Raw data:
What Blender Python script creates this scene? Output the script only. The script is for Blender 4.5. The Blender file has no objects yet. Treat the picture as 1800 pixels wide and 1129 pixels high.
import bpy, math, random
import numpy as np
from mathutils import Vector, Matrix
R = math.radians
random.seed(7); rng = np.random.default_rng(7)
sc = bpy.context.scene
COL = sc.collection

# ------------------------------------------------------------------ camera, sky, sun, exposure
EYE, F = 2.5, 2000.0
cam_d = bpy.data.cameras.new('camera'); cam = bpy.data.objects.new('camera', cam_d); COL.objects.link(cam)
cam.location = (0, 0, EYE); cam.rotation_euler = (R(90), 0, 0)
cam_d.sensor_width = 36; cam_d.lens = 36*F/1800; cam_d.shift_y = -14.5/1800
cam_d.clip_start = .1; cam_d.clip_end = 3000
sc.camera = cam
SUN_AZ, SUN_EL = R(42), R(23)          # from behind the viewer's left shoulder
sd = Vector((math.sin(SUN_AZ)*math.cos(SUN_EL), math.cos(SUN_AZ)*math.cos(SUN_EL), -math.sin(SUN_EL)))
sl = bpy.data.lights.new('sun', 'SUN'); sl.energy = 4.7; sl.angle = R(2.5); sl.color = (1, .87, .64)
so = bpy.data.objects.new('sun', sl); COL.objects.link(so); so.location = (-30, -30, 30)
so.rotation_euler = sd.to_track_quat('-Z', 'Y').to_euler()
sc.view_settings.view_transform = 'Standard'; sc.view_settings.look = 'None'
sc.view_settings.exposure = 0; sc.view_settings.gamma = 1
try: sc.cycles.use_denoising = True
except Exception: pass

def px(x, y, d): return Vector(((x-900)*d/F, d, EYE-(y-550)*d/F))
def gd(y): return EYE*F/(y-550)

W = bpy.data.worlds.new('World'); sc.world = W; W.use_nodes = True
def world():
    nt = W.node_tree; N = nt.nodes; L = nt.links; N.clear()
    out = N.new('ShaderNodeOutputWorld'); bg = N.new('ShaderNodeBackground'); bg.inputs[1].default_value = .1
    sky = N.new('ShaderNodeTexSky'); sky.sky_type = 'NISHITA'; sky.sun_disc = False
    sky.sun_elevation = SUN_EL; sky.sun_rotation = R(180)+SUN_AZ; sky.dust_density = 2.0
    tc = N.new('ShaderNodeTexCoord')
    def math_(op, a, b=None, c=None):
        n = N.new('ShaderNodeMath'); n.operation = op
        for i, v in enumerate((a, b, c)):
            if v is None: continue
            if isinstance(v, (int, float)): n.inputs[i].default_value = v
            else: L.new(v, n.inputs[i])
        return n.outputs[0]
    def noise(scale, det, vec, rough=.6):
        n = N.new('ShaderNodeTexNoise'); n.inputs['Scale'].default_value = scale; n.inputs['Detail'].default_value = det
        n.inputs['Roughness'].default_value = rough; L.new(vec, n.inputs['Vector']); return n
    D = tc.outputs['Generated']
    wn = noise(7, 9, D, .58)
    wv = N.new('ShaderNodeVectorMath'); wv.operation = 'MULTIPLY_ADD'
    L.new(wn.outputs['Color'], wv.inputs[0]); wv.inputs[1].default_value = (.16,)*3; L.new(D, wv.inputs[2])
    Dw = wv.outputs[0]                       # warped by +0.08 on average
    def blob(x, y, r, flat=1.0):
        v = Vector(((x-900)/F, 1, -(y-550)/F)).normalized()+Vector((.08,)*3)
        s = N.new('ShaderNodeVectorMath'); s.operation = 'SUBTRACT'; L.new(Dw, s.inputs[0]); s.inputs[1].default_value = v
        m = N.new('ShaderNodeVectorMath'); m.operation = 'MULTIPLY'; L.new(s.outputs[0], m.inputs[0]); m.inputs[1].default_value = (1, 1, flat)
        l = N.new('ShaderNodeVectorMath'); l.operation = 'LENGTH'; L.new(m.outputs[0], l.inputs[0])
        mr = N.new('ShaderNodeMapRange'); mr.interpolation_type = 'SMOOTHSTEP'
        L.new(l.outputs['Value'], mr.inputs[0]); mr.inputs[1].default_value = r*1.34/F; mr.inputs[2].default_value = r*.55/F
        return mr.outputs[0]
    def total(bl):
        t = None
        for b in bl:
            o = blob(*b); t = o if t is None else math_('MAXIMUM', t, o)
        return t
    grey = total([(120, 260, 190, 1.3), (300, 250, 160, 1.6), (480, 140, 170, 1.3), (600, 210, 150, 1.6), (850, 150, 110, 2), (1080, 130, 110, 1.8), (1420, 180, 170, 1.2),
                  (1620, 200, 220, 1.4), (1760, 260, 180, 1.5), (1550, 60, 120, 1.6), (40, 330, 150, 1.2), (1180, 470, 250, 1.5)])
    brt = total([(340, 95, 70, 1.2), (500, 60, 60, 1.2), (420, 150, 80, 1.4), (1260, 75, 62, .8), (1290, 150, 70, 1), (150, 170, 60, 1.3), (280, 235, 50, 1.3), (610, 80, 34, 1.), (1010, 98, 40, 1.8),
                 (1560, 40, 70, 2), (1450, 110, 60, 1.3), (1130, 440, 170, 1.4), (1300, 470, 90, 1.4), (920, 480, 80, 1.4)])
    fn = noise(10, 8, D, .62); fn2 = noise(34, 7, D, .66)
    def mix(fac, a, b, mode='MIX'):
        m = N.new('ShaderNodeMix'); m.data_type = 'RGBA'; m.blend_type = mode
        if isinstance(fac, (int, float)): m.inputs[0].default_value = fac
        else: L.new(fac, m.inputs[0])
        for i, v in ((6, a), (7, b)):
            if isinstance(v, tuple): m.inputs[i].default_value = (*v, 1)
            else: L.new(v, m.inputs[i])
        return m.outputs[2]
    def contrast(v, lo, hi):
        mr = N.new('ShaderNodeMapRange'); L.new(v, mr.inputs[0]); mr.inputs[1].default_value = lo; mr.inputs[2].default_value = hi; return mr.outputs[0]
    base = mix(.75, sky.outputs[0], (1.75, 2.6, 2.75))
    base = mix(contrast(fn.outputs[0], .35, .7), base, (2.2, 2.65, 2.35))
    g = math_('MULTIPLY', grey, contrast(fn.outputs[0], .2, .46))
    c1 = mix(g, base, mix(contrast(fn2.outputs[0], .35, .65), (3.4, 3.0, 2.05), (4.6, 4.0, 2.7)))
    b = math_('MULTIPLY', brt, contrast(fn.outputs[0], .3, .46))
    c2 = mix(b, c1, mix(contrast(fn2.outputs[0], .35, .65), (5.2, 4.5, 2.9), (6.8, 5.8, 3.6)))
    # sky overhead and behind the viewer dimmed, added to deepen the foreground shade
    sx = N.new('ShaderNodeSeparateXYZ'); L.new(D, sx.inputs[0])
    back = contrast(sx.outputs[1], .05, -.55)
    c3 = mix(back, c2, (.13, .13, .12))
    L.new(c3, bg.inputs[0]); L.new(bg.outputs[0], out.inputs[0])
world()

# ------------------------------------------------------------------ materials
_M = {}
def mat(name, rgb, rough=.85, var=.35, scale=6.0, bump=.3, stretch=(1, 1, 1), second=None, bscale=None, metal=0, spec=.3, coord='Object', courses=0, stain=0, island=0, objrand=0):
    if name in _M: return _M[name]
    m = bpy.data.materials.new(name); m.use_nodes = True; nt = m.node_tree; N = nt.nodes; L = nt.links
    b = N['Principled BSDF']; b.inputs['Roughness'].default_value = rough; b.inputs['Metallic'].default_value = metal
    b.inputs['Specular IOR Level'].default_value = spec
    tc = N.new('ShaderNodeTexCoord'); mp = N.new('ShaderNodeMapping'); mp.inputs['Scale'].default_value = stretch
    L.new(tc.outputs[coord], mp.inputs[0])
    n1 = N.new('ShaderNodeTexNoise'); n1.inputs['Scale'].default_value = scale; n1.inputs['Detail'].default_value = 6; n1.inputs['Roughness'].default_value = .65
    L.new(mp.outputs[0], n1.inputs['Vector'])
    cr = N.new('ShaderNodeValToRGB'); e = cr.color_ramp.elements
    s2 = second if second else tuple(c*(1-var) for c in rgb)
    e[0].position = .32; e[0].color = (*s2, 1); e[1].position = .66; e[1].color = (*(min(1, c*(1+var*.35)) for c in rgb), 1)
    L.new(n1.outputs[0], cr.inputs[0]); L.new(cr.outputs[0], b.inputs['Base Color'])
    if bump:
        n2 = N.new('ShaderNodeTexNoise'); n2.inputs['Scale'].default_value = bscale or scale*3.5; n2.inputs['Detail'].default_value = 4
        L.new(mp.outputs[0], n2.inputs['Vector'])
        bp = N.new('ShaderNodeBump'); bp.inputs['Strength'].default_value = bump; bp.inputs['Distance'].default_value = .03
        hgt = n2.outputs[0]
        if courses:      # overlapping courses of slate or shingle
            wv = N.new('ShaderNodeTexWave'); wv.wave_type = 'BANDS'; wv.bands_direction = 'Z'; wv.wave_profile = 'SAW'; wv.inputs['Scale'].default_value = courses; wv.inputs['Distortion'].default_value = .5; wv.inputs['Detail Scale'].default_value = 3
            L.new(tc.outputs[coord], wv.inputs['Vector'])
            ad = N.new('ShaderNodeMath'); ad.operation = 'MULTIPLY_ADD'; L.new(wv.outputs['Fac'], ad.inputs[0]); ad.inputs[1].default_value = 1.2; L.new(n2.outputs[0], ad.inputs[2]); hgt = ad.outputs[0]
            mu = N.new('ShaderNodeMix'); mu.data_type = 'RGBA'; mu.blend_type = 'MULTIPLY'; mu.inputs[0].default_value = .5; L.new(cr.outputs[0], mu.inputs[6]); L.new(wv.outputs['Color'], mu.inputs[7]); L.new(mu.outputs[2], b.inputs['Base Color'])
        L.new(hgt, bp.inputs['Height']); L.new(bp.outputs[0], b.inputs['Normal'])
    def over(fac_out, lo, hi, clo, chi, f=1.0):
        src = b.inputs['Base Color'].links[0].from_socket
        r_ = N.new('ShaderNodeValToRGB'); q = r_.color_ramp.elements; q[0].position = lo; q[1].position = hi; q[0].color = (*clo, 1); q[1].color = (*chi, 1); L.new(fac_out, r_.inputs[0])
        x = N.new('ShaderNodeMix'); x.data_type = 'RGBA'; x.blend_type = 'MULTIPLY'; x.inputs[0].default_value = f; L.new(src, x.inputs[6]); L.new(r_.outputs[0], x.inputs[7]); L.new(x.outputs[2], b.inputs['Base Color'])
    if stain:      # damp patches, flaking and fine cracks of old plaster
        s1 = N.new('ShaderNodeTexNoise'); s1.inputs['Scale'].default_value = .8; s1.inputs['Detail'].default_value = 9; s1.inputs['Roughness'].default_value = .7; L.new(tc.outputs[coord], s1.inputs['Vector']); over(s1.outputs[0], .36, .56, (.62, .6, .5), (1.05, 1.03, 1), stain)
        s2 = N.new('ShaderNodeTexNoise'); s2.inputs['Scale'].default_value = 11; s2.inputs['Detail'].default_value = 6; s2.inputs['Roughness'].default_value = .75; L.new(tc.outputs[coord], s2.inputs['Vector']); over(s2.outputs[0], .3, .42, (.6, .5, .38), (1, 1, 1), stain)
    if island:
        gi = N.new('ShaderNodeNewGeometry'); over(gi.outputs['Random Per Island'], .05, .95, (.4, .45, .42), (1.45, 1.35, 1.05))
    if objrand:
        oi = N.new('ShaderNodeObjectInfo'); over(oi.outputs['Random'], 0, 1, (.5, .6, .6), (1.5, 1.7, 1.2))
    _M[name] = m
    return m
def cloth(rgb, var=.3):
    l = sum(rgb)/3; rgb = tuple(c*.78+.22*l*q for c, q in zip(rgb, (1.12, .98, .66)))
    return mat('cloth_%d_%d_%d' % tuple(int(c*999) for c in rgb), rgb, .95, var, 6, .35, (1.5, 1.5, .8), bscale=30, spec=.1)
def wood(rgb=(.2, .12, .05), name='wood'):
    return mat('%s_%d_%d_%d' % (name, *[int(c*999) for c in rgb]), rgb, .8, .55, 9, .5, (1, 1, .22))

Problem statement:
Look above and repeat, character for character, the lines from the first one to the line with "COL = sc.collection", counting both.

Result below:
What Blender Python script creates this scene? Output the script only. The script is for Blender 4.5. The Blender file has no objects yet. Treat the picture as 1800 pixels wide and 1129 pixels high.
import bpy, math, random
import numpy as np
from mathutils import Vector, Matrix
R = math.radians
random.seed(7); rng = np.random.default_rng(7)
sc = bpy.context.scene
COL = sc.collection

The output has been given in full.